Special prayers ahead of Kenya vote

July 22, 2010 12:00 am

, NAIROBI, Kenya, Jul 22 – The country’s mainstream churches plan to hold an ecumenical prayer service at the Holly Family Basilica next Friday to call for a peaceful referendum and urge their faithful to vote ‘No’ on August 4.

While stressing that the Churches’ campaigns and rallies were not being funded by foreign sources, Nairobi Catholic Archbishop Cardinal John Njue dismissed recent opinion polls that have shown the ‘No’ team could lost out during the vote.

“Don’t worry about that; the most important is that whether it is ‘Yes’ or it is ‘No’ we retain unity. What follows after that will be dealt with at the appropriate time. The consequences will come later on; let no one say they weren’t warned,” he said.

On his part, Anglican Archbishop Eliud Wabukala said the church remained united in its cause but would not force those who had broken ranks with it to change their stance.

“If you hear someone in the church (be they a leader or a follower) saying ‘No’ or ‘Yes’ we will not and cannot stop them. But we will continue providing the required leadership which you can choose to either regard or ignore,” he said.

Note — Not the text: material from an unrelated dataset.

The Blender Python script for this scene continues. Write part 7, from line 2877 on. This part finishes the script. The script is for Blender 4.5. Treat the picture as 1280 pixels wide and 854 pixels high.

He was responding to concerns about members of the church being divided on the proposed law.

The Anglican church which also said it was still open to dialogue however upheld its position saying there was need for the contentious issues to be resolved. Cardinal Njue argued that the church was not blind to the fact that Kenyans wanted a new Constitution.

“We feel that the issues we have raised need to be sorted out before we can move on and it would not be right for us to say just let it pass. Our conscience is clear,” he said.

He further decried the failure of the consensus seeking committee that was established in April with representatives from both the government and the churches to help look into the areas of concern.

“You know very well that at some point a committee was even established to look at the emerging issues. Unfortunately it could not work. So efforts have been done beginning from our own side but they have also not borne fruit,’ he said.

The consensus building talks ended in a deadlock after the government reportedly said it was not ready to proceed with the talks. The church then accused the government of not being committed to the talks and decided to run its ‘No’ campaigns.

The church still wants amendments to the proposed law with only 12 days remaining to the August vote. It wants the abortion clause re-written saying it creates loopholes that will in future allow the procurement of the procedure. The church is also opposed to the inclusion of the Kadhis court arguing it elevates one religion above the rest.